Eppure, mai come oggi la democrazia nel mondo è stata diffusa, e in tanti Paesi i governanti sono stati scelti per lo meno formalmente col suffragio popolare dal basso in presenza di una pluralità di candidati contrapposti. A un quarto di secolo dalla grande ondata del 1989, è quasi passato il principio del pluralismo politico a livello mondiale. Restano come eccezione gli ultimi cinque regimi comunisti del mondo: Cina, Vietnam, Laos, Corea del Nord, Cuba. Resta l’Eritrea, dove peraltro si ammette che il regime a partito unico è solamente una necessità «provvisoria». Restano le ultime monarchie assolute tra Golfo Persico e Brunei, anche se la maggior parte di esse ha ormai assemblee elettive, sia pure ininfluenti, Perfino l’Arabia Saudita ha permesso elezioni locali che vorrebbero indicare una prospettiva futura di democrazia anche lì: sia pure rinviata a una gradualità estrema.
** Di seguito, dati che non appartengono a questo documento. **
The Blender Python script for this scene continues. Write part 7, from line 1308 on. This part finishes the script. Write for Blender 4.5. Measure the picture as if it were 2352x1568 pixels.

Ma per il resto, l’idea che un governo possa basarsi non sul voto popolare ma sul primato di un’ideologia o sulla legittimità tradizionale è diventato un tabù politico. Come la schiavitù: all’inizio del XIX secolo c’era ancora; alla fine il mondo civile l’aveva bandita, anche se tra Corno d’Africa e Penisola Arabica sarebbe formalmente sopravvissuta fino a XX secolo inoltrato.
Ma la fine della schiavitù formale non vuol dire che non ci siano più situazioni di schiavitù di fatto. Allo stesso modo, il fatto che oggi anche la Siria di Bashar Assad o la Bielorussia di Lukashenko abbiano formalmente accettato il principio della democrazia non vuol dire che questa accettazione sia sincera. Si vota: ma si può imbrogliare il risultato, non accettarlo, cercare di rovesciarlo in piazza, incastrare un avversario in tribunale. Quel che una volta si otteneva con la dittatura aperta adesso lo si cerca di ottenere in modo indiretto, in un contesto di crisi della politica che comunque contagia il mondo intero.